BP and Arcius Energy to drill four new gas wells in Egypt’s Mediterranean
UK energy major BP (LSE: BP) and Arcius Energy are preparing to drill four new gas wells offshore Egypt as part of a broader push to expand exploration activity in the Mediterranean, according to a March 23 statement by the Ministry of Petroleum and Mineral Resources, cited by Al Mal.
Arcius Energy is an international natural gas joint venture between BP (51%) and XRG, a subsidiary of Abu Dhabi’s ADNOC (49%), focusing on gas assets in Egypt. The company holds a 10% stake in the Shorouk concession (which contains the massive Zohr gas field) and 100% of the North Damietta concession (which includes the Atoll field).
The drilling vessel Valaris DS-12 has arrived in Egyptian territorial waters, marking the start of a new phase of offshore drilling operations. The programme includes two wells for BP (one production and one exploratory), followed by two exploratory wells to be drilled by Arcius Energy, a joint venture between ADNOC and BP. The two Arcius wells are called Atoll West and Nofrit.
Arcius said earlier that it was implementing a five-year plan to double production levels and support the development of Egypt’s gas resources. The company recently reached an agreement to develop the Harmattan gas field in the Mediterranean, with first production expected by early 2028.

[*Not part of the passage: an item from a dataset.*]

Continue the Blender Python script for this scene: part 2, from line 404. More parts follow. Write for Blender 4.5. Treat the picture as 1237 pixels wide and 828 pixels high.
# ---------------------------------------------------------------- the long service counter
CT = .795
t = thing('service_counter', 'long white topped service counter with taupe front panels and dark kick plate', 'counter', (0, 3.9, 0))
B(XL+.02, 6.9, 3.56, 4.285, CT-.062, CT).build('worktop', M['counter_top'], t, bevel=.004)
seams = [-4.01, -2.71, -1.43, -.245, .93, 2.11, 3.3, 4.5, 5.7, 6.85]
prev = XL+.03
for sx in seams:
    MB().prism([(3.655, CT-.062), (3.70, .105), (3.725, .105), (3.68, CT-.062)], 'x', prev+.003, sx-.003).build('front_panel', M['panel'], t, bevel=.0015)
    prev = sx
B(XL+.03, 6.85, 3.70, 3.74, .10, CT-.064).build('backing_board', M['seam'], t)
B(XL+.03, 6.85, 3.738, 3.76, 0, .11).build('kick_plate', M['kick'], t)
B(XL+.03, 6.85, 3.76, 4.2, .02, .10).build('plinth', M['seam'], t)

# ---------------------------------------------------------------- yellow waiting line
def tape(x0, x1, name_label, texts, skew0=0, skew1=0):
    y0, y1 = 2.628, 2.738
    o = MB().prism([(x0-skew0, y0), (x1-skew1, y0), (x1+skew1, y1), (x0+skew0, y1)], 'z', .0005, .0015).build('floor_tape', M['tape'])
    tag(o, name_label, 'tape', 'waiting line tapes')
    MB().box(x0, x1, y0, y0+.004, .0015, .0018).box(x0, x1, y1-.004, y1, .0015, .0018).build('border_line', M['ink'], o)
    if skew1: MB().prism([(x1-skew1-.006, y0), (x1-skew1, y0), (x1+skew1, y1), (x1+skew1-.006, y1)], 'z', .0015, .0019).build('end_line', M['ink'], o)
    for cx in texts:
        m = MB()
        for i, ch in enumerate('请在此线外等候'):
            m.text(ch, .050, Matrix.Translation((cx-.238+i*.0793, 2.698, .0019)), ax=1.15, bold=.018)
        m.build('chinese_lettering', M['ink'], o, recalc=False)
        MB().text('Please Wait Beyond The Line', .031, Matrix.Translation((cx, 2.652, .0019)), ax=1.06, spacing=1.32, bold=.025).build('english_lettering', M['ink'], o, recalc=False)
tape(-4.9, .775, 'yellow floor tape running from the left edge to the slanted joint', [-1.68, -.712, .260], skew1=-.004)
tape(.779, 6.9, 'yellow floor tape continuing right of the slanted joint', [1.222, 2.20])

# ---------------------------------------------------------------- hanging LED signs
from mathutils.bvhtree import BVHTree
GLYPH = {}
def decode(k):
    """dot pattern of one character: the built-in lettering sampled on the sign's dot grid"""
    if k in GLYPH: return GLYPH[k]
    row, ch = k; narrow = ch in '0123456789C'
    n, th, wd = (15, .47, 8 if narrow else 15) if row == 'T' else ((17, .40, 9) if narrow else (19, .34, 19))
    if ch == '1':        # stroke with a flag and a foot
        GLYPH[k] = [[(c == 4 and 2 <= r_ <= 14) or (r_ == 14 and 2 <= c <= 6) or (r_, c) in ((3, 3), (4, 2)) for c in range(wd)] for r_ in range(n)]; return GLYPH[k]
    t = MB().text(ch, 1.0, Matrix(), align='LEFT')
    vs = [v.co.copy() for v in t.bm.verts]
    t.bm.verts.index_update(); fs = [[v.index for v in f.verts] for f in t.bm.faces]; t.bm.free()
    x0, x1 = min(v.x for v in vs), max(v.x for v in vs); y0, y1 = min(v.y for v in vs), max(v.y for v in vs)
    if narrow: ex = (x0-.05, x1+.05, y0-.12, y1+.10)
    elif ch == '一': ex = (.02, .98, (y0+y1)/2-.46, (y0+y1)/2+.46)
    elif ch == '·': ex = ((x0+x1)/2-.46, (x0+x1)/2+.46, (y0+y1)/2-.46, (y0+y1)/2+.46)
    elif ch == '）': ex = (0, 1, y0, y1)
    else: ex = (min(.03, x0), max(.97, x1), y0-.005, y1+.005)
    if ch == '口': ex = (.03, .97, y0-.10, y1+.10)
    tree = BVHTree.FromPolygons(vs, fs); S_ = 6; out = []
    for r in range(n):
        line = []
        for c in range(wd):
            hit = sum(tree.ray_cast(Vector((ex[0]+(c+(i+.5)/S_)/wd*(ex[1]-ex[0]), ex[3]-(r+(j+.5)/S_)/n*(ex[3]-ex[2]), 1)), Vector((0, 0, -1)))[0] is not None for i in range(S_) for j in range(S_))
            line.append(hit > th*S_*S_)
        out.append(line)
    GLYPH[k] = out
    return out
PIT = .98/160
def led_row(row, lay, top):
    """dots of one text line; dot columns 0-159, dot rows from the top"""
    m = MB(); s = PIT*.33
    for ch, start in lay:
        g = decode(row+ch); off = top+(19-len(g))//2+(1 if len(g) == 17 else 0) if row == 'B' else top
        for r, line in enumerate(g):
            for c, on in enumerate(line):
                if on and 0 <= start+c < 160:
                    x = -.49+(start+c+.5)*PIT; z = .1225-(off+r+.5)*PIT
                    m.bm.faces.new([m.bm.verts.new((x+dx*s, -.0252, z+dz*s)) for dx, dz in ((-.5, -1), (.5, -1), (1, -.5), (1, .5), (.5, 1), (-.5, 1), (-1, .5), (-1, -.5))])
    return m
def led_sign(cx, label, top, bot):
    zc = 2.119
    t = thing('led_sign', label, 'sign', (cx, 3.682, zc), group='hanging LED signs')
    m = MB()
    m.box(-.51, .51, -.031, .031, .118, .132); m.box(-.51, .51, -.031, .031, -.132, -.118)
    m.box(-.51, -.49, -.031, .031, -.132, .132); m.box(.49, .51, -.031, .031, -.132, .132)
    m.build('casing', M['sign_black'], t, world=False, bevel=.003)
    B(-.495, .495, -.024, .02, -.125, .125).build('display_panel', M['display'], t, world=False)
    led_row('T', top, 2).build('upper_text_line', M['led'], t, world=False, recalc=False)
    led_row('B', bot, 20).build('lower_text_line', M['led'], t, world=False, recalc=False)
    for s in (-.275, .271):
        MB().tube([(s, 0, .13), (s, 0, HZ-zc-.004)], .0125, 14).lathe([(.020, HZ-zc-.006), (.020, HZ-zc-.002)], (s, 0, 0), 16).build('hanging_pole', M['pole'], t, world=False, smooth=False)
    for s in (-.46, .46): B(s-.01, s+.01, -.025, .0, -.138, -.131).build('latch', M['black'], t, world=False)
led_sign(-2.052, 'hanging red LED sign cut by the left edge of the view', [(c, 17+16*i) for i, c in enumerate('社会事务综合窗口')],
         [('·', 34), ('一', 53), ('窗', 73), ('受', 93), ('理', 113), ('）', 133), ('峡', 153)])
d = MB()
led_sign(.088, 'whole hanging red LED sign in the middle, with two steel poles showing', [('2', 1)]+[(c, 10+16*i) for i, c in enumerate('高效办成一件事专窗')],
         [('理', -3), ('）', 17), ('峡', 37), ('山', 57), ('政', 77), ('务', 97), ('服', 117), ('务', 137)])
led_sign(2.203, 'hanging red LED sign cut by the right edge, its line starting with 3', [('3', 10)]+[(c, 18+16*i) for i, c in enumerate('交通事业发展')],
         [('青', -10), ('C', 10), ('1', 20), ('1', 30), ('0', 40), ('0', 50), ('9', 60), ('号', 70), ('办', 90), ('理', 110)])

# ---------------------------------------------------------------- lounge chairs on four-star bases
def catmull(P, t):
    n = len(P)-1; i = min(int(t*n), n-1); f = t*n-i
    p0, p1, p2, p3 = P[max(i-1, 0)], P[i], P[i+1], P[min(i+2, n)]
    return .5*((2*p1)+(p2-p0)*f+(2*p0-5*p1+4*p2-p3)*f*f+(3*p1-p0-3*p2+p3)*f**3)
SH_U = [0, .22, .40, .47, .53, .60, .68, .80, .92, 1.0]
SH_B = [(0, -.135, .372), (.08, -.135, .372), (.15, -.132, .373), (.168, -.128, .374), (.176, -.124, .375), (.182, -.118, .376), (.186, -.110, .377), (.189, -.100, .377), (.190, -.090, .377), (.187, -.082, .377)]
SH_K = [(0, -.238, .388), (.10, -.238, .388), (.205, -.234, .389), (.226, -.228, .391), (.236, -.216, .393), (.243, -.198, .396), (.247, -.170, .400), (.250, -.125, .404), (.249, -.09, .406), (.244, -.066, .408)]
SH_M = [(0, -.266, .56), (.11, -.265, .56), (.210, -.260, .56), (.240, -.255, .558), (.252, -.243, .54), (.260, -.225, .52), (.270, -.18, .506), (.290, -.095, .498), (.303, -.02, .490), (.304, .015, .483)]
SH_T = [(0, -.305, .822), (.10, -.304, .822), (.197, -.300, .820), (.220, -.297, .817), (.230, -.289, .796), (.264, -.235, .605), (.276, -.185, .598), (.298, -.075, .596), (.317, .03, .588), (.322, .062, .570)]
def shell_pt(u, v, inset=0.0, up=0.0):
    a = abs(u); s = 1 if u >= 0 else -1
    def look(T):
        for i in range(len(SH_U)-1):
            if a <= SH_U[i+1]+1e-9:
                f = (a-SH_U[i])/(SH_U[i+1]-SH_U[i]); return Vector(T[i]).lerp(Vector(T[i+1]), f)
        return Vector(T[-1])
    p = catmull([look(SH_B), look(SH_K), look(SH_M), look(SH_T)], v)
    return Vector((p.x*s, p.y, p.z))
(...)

The drilling reflects growing confidence among international energy companies in Egypt’s investment climate, supported by recent petroleum ministry incentives to encourage exploration and production.
Egypt is pursuing an ambitious plan to drill more than 100 exploratory wells in 2026, alongside the development of existing fields, to maximise hydrocarbon resources and boost domestic output. As part of efforts to strengthen investor confidence, the government is also working to settle outstanding payments to oil and gas partners by June, while maintaining regular monthly payments.
According to the ministry, arrears owed to foreign partners have declined significantly, from around $6.1bn in June 2024 to around $1.3bn currently, supporting renewed investment in the sector and helping to reduce the country’s energy import bill.